Entenderlo así, es empezar a resolver los problemas. Intentar uniformar, pretender que todas las colectividades sean iguales en instituciones, hábitos, costumbres, sería grave equivocación.

Cada pueblo tiene el derecho de escoger el sendero que considere indicado, de acuerdo con su idiosincrasia, para buscar la libertad y la felicidad de los hombres que lo integran, pero todos tienen la obligación de luchar porque la diversidad no se traduzca en conflicto.

Señor Presidente;

Señor Presidente temporal del Senado;

Señores miembros del Senado;

Señores miembros de la Cámara de Representantes:

Traté de presentaros brevemente una imagen del México actual, mencioné algunos aspectos de nuestras relaciones bilaterales, hablé de cuestiones que mucho interesan a América Latina y me atrevía exponer mi pensamiento sobre los grandes problemas del mundo.

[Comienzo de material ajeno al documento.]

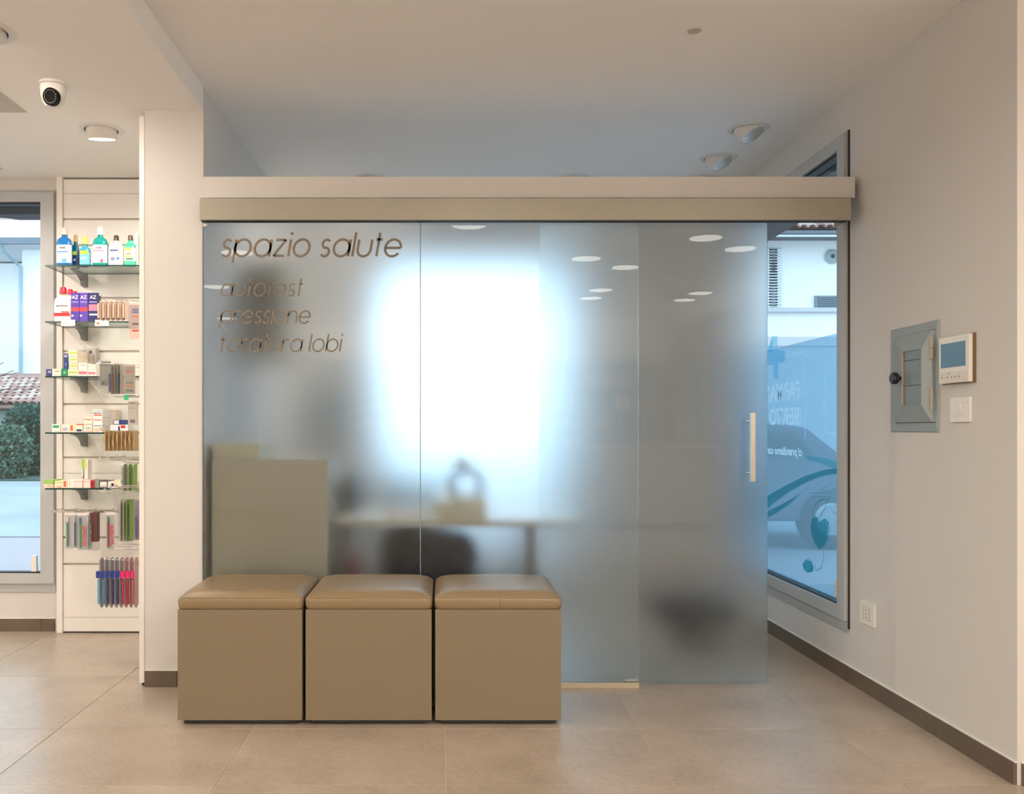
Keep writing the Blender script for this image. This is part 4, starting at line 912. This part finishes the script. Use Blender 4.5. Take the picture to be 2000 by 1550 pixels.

Vuelvo ahora a los motivos esenciales de mi viaje a Washington: atender gustoso la honrosa invitación queme hizo el señor Presidente de los Estados Unidos de América y así corresponder, con la mayor cordialidad, la visita con que él nos distinguió en abril de 1966; conversar también, como amigos de años que ya somos, con el Presidente Johnson, de las diversas cuestiones que afectan a nuestros dos países; y con mi presencia ante este Congreso confirmar, en la pública solemnidad de esta sesión conjunta, la leal amistad del pueblo mexicano para el noble pueblo estadounidense.

Vecinos por la geografía, no ha sido fácil el camino para llegar a la amistad que hoy nos une. No siempre han coincidido ni coinciden nuestros puntos de vista; pero hemos aprendido a respetarlos.

Del respeto sagrado que tenemos por nosotros mismos, nace el que profesamos a las demás naciones y que, a su vez, nos sirve de inconmovible apoyo para exigir que se nos respete.

Esta es la base en que se asienta nuestra amistad, la que nos permite disfrutar en común las afinidades y tolerar las diferencias. De esta comprensión brotó el afecto.